Couple of large jobs, lets say 3 600-1000 dollars with an average of $800 is $2,400.

The rest small jobs 37 $300-$400 jobs with an average of $350 times 37 reamianing is $12,950

Total revenue is $15,350. Cost to mail about 25 cents each for a total of $2,500

That is only 16% customer marketing cost for an initial service! If those numbers are correct then that is fantastic return. Factor in repeat services and your marketing is going to be under 10%!

Even figuring a .3% and you still end up with $9210 in revenue. that s still only a 27% initial marketing cost which is still not bad. With an added bonus of being able to send those out any time you want or need.

I wish!

Out of 7 campaigns {each varying between 25-50k pieces spread out over 5 months} We had a .5 return 2x maybe and the jobs broke down more like 2 large, 8 medium, 30 small and be in the $9k range in revenue.
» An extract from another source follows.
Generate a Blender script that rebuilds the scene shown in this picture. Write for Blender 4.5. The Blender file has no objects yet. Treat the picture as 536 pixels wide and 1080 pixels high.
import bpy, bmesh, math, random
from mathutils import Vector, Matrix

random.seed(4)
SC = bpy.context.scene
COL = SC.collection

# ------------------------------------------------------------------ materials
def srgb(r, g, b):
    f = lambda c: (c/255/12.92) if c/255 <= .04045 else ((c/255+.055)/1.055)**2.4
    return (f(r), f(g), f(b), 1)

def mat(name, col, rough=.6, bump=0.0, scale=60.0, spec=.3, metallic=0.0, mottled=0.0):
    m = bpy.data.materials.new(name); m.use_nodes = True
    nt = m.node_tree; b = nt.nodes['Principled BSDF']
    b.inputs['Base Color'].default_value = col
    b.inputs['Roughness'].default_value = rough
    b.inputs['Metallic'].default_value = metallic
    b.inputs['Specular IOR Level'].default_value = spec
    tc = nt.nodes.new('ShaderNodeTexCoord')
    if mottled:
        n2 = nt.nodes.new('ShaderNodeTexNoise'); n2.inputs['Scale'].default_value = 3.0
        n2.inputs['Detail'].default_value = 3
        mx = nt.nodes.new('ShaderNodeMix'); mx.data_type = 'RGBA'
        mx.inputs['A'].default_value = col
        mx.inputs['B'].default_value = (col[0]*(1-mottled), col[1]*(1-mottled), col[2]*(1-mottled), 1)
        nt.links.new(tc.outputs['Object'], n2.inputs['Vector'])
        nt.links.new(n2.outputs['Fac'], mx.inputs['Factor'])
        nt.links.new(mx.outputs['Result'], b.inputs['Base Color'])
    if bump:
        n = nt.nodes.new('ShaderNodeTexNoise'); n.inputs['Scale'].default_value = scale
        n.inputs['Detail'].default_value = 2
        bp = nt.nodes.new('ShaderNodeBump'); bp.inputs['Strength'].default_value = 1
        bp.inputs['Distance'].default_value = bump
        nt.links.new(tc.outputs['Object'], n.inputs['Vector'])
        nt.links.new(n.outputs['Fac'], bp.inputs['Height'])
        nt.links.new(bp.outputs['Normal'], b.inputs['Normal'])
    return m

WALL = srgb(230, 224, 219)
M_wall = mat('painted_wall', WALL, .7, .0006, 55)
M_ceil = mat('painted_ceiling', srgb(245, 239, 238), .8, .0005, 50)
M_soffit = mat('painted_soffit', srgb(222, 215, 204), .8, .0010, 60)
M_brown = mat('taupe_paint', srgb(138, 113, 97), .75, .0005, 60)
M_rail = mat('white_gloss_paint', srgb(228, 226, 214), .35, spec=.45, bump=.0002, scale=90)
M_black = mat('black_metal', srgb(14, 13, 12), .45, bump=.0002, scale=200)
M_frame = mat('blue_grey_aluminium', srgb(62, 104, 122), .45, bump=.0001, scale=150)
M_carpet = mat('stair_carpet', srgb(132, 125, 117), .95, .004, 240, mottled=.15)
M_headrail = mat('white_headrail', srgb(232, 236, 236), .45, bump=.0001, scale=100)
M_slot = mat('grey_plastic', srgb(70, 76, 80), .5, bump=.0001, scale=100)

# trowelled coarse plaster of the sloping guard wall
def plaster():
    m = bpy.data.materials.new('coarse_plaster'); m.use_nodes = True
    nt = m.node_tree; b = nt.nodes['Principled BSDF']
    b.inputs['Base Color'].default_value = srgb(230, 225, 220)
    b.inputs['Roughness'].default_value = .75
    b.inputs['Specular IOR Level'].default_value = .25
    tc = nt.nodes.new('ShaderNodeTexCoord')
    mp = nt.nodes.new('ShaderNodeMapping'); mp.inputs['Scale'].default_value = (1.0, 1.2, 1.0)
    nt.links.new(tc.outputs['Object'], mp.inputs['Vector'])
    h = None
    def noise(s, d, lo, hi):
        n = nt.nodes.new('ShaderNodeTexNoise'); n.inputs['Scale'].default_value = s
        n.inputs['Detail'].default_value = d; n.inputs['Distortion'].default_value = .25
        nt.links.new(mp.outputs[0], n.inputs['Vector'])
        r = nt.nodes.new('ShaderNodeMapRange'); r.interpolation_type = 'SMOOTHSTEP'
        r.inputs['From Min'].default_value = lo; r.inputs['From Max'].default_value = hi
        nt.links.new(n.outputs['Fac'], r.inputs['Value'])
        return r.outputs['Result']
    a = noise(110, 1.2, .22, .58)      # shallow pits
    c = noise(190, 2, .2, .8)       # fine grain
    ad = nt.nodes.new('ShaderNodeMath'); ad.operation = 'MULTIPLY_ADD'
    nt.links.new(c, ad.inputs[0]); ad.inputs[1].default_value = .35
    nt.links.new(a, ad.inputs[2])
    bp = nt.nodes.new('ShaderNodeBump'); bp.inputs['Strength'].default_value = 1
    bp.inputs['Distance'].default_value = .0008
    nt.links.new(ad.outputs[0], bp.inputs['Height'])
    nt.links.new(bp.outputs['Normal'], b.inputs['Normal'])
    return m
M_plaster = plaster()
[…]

So the other 5 campaigns ended up more in the .2-.3% range and 1 was a complete fail.

In the big picture these are small numbers so a couple big jobs like colorseal or cleaning a big marble floor can really move the numbers around.

In my experience you really want to stick with it monthly minus winter and just change the featured service. Never became rich from it thats for sure but did put together a nice client list and it saved my ass during the recession and the 2 years after. One thing that has hurt us is convincing tile/grout customers to repeat more.